I’ll just focus on the discussion of ‘Shariah’.  It’s pretty ambiguous.  It could be glossed as meaning that hudud punishments are a perversion and that true ‘Shariah’ is something reassuringly benign (if vague).  Yet presumably Muslims who support the harshest penalties in an ideal state would concur that Shariah means ‘treating all human beings in the best manner’.  So the whole argument is rather circular.

Having looked into the views of the two authors, they do at the very least seem to want to contextualise and modernise hudud punishments out of the picture.  But implicit here is approval of the way these, hanging over one as a hypothetical threat, chill freedom of action and expression – even though the author is seeking to reassure those concerned by violent penalties.

These laws are subject to lengthy discussion in the books of Islamic jurisprudence which place upon them such stringent conditions as to render their application essentially obsolete[32]—and this is precisely in line with the Prophet’s emphasis on the hudood serving primarily as psychological deterrents and encouraging his followers not to apply them

The Huff Po piece is a frustrating article in some ways, partly because the authors certainly make some fair observations in their analysis of anti-Islam excesses in the US.  The concluding paragraphs are typical in combining reasonable points with more dubious assertions.

Islamophobes begin by defining and imposing their definitions of Islamic terms (such as Shariah and Jihad) in ways that fit the above narrative, and then demand that Muslims reject the terms and texts as they have portrayed them, or risk being deemed extremists for clarifying their meanings. This puts Muslims in an impossible catch-22: Either reject the terms, texts, and tenets of their faith to avoid persecution, or offer the mainstream Muslim interpretation of these “problematic texts” and be accused of taqiyya.

I’m quite sympathetic to this – I don’t think Muslims should be asked to condemn ‘Shariah’ as it has a capacious meaning which need not, I don’t think, include support for hudud punishments.  I’m also perfectly fine with Muslims who want to reclaim the term ‘Jihad’ as in the ‘My Jihad’ bus poster campaign of a few years ago. However what is more problematic is the implied insistence here that these very benign views are unambiguously ‘mainstream’.  If they had said ‘correct’ or ‘authentic’, that would have been preferable; every believer is likely to be sure their reading of their faith is the right one even if it’s a minority opinion.

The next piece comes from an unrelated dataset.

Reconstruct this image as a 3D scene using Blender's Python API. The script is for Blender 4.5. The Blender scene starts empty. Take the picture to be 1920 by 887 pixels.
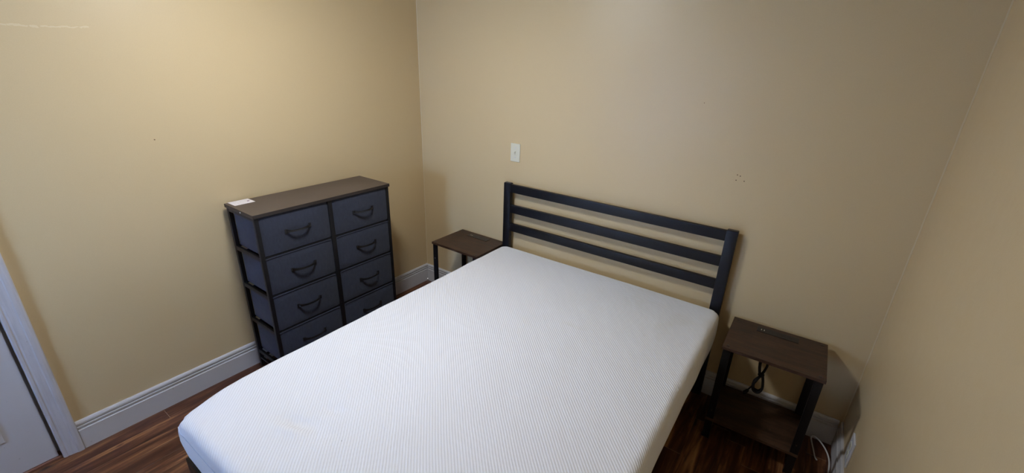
import bpy, bmesh, math, random
from mathutils import Vector, Matrix, noise
random.seed(4)
S = bpy.context.scene
COL = S.collection

# ------------------------------------------------------------------ camera
CX, CY, CZ = 2.4426, -2.2936, 1.7085
YAW, PITCH, ROLL, FPX = -0.6081, -0.3779, 0.0346, 820.88
f = Vector((math.sin(YAW)*math.cos(PITCH), math.cos(YAW)*math.cos(PITCH), math.sin(PITCH)))
rt = Vector((math.cos(YAW), -math.sin(YAW), 0)); up = rt.cross(f)
c_, s_ = math.cos(ROLL), math.sin(ROLL)
R_ = c_*rt + s_*up; U_ = -s_*rt + c_*up
cam = bpy.data.objects.new('camera', bpy.data.cameras.new('camera'))
COL.objects.link(cam)
cam.matrix_world = Matrix(((R_.x, U_.x, -f.x, CX), (R_.y, U_.y, -f.y, CY), (R_.z, U_.z, -f.z, CZ), (0, 0, 0, 1)))
cam.data.sensor_width = 36; cam.data.lens = FPX/1920*36; cam.data.clip_start = .05
S.camera = cam

# ------------------------------------------------------------------ view, world, lights
S.view_settings.view_transform = 'Standard'; S.view_settings.look = 'None'
S.view_settings.gamma = 1; S.view_settings.use_curve_mapping = False
S.view_settings.exposure = 0.0
LAMP_POS = (0.98, -1.36); LAMP_STRENGTH = 133.0; LAMP_COLOR = (.935, .98, 1.055)
DAY_POWER = 54; DAY_COLOR = (.36, .56, 1.0)
WIN = (.35, .95, .80, 1.60)       # x0 x1 z0 z1 of the window in the rear wall
W, D, H = 2.8386, 3.55, 2.28        # room width, depth, height
w = bpy.data.worlds.new('world'); S.world = w; w.use_nodes = True
w.node_tree.nodes['Background'].inputs[0].default_value = (.45, .62, 1, 1)
w.node_tree.nodes['Background'].inputs[1].default_value = 0.6
la = bpy.data.lights.new('window_daylight', 'AREA'); la.shape = 'RECTANGLE'
la.size = WIN[1]-WIN[0]; la.size_y = WIN[3]-WIN[2]; la.energy = DAY_POWER; la.color = DAY_COLOR
lo = bpy.data.objects.new('window_daylight', la); COL.objects.link(lo)
lo.location = ((WIN[0]+WIN[1])/2, -D-.25, (WIN[2]+WIN[3])/2); lo.rotation_euler = (math.radians(90), 0, 0)

# ------------------------------------------------------------------ helpers
def s2l(c):
    return tuple(((v/255)/12.92 if v/255 <= .04045 else ((v/255+.055)/1.055)**2.4) for v in c)+(1,)
class NT:
    def __init__(s, name):
        s.m = bpy.data.materials.new(name); s.m.use_nodes = True
        s.t = s.m.node_tree; s.b = s.t.nodes['Principled BSDF']
    def n(s, ty, **k):
        x = s.t.nodes.new(ty)
        for a, v in k.items(): setattr(x, a, v)
        return x
    def l(s, a, b): s.t.links.new(a, b)
    def sock(s, v, i):
        if isinstance(v, (int, float)): i.default_value = v
        elif isinstance(v, tuple): i.default_value = v
        else: s.l(v, i)
    def math(s, op, a, b=0.0, c=None, clamp=False):
        x = s.n('ShaderNodeMath', operation=op, use_clamp=clamp)
        s.sock(a, x.inputs[0]); s.sock(b, x.inputs[1])
        if c is not None: s.sock(c, x.inputs[2])
        return x.outputs[0]
    def mix(s, fac, a, b, bt='MIX'):
        x = s.n('ShaderNodeMix', data_type='RGBA', blend_type=bt)
        s.sock(fac, x.inputs[0]); s.sock(a, x.inputs[6]); s.sock(b, x.inputs[7]); return x.outputs[2]
    def pos(s): return s.n('ShaderNodeNewGeometry').outputs['Position']
    def obj(s): return s.n('ShaderNodeTexCoord').outputs['Object']
    def xyz(s, v):
        x = s.n('ShaderNodeSeparateXYZ'); s.l(v, x.inputs[0]); return x.outputs
    def comb(s, a, b, c):
        x = s.n('ShaderNodeCombineXYZ')
        for i, v in enumerate((a, b, c)): s.sock(v, x.inputs[i])
        return x.outputs[0]
    def noise(s, v, sc, det=2, rough=.5, dist=0):
        x = s.n('ShaderNodeTexNoise'); s.l(v, x.inputs['Vector']); x.inputs['Scale'].default_value = sc
        x.inputs['Detail'].default_value = det; x.inputs['Roughness'].default_value = rough
        x.inputs['Distortion'].default_value = dist; return x.outputs['Fac']
    def ramp(s, fac, stops):
        x = s.n('ShaderNodeValToRGB'); s.l(fac, x.inputs[0]); e = x.color_ramp.elements
        while len(e) < len(stops): e.new(.5)
        for q, (p, c) in zip(e, stops): q.position = p; q.color = c
        return x.outputs[0]
    def bump(s, h, st, dist=.001, prev=None):
        x = s.n('ShaderNodeBump'); x.inputs['Strength'].default_value = st; x.inputs['Distance'].default_value = dist
        s.l(h, x.inputs['Height'])
        if prev is not None: s.l(prev, x.inputs['Normal'])
        s.l(x.outputs[0], s.b.inputs['Normal']); return x.outputs[0]
    def base(s, c, rough=.5, metal=0, spec=.5):
        s.sock(c, s.b.inputs['Base Color']); s.sock(rough, s.b.inputs['Roughness'])
        s.b.inputs['Metallic'].default_value = metal; s.b.inputs['Specular IOR Level'].default_value = spec
    def dots(s, v, pts, r):
        tot = None
        for p in pts:
            x = s.n('ShaderNodeVectorMath', operation='DISTANCE'); s.l(v, x.inputs[0]); x.inputs[1].default_value = p
            q = s.math('LESS_THAN', x.outputs['Value'], r)
            tot = q if tot is None else s.math('MAXIMUM', tot, q)
        return tot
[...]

Islamophobes complain that the word “Islamophobia” is a buzzword to shut down criticism of Islam, arguing that they just want to have a critical discussion on the subject. However, they use the term “taqiyya” in the very same fashion to deny mainstream Muslims the right to express their own narrative which represents the vast majority of Muslims worldwide. Think about how impossible a situation this becomes: it may start with the falsehood that Muslims don’t condemn terrorism, then when proof is put forth that they actually do (see, they’re told that they’re lying and concealing their true intentions.

It’s certainly true that you can find countless examples of Muslims condemning terrorism right along the spectrum of reformist and conservative views, as well as people unfairly moaning that Muslims don’t say or do enough.  But terrorism isn’t the only concern people have, and the authors themselves have already brought Sharia and jihad into the equation. It’s very difficult to say what ‘mainstream’ Muslim views are – I think the authors would associate these with the views of liberal American Muslims, but it’s not at all clear that these represent the Muslim majority worldwide.  If the authors had said

However, they use the term “taqiyya” in the very same fashion to question the integrity of liberal, secular Muslims

I’d have been more fully on board.

* Jonathan Brown, also of the Yaqeen Institute, caused controversy earlier this year you may remember.